What about the Gaussian integers?
Having set up all the machinery to deal with complex numbers, it would be a shame to abandon our search now. But to continue we need the notion of a complex integer.
The natural choice here is to use the Gaussian integers. As illustrated above, a Gaussian integer is a complex number whose real and imaginary part are both integers. So does this yield any more solutions to
\[\text{Log}\,{\left(x_1+\ldots{}+x_n\right)}=\text{Log}\,{x_1}+\ldots{}+\text{Log}\,{x_n}?\]
Yes! Finally! The set \(\{1+i,1-i,2\}\) works, as well as the set with four entries
\[\{1+i,1+i,1-i,1-i\}.\]
In fact, unlike in the positive integer case, we get infinitely many solutions for any odd \(n\geq{}3\).
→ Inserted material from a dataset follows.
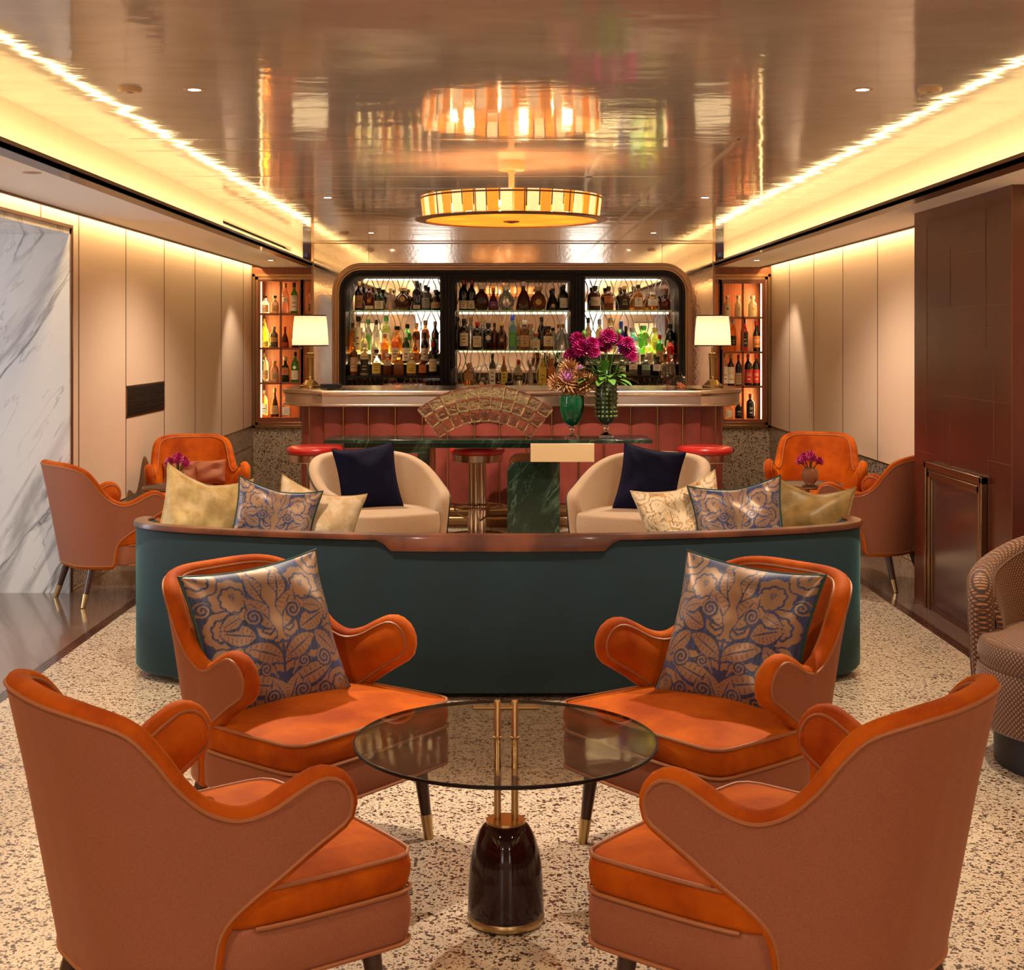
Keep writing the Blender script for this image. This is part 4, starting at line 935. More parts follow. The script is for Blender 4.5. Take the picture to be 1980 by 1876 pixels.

This is because \(\{x,i,-i\}\) works for any (non-zero) Gaussian integer \(x\), as demonstrated by the following sneaky use of \(i\):
\[\begin{aligned}
\text{Log}\,\left(x+i+(-i)\right)&=\text{Log}\,x\\
&=\text{Log}\,x+i\frac{\pi}{2}-i\frac{\pi}{2}\\
&=\text{Log}\,x+\text{Log}\,i+\text{Log}\,(-i).
\end{aligned}\]
But do there exist any more that don’t make use of \(1\) or \(i\)? The answer is yes — but there really aren’t many — two to my counting. This essentially follows for exactly the same reason there were so few non-trivial solutions over the positive integers: that the absolute value of the multiplication of numbers grows far faster than that of their sum. But can you prove this? And can you find the missing sets? All the tools you need to answer these questions are hidden in the article!